▶ _Exercise_:
Work out the number of lines in the listing that include the string "part". Reply with that number alone.

▶ _Dataset records_:
____________________

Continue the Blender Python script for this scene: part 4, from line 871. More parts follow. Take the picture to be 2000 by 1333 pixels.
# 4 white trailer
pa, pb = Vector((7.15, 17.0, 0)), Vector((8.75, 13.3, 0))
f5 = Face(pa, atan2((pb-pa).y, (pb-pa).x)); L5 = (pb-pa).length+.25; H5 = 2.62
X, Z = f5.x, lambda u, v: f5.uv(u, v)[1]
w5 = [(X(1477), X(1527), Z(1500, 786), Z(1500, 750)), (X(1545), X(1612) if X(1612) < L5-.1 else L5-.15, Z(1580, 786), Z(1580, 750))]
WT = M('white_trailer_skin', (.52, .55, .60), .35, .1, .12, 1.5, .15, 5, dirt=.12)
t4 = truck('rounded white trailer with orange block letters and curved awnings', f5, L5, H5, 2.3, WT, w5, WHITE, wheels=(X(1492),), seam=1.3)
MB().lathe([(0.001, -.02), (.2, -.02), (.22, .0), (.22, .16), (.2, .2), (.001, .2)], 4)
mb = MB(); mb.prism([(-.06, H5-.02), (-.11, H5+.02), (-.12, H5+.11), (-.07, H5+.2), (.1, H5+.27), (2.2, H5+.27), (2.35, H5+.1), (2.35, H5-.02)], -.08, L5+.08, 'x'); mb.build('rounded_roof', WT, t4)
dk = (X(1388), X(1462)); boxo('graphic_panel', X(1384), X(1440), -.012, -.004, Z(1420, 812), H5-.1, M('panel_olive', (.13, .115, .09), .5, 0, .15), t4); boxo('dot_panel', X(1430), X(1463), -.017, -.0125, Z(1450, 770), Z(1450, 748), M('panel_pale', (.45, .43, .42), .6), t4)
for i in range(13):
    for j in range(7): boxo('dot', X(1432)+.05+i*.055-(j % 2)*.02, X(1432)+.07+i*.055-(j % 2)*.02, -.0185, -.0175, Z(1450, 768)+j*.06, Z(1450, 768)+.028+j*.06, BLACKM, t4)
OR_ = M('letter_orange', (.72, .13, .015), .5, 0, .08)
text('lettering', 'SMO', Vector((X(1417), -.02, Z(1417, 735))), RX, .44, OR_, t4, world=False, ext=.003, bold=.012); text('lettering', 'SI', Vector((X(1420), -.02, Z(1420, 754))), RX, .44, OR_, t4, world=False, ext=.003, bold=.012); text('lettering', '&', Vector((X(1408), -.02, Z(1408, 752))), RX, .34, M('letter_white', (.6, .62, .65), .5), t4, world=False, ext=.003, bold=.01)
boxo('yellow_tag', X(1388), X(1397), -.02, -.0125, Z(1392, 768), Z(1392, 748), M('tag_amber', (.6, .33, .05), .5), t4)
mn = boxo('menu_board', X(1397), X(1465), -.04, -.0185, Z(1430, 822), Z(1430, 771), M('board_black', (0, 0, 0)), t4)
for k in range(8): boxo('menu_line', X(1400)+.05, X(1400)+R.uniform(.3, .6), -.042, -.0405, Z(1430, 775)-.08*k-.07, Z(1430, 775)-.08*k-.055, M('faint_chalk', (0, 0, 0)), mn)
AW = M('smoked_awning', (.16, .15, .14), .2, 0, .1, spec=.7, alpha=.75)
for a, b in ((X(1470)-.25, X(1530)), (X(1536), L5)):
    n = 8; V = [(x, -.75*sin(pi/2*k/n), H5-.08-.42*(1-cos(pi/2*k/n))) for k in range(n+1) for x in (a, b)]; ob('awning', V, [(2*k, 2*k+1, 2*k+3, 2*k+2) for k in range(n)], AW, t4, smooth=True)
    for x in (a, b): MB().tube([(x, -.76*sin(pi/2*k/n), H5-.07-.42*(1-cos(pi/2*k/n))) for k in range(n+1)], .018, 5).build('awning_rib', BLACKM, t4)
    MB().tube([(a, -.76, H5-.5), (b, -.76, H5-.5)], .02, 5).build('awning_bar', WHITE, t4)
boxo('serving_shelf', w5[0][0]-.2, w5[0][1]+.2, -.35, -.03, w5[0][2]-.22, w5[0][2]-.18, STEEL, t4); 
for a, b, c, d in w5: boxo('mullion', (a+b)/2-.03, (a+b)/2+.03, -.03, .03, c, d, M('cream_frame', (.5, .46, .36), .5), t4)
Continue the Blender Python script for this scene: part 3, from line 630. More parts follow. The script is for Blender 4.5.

____________________

▶ _Solution to the exercise_:
2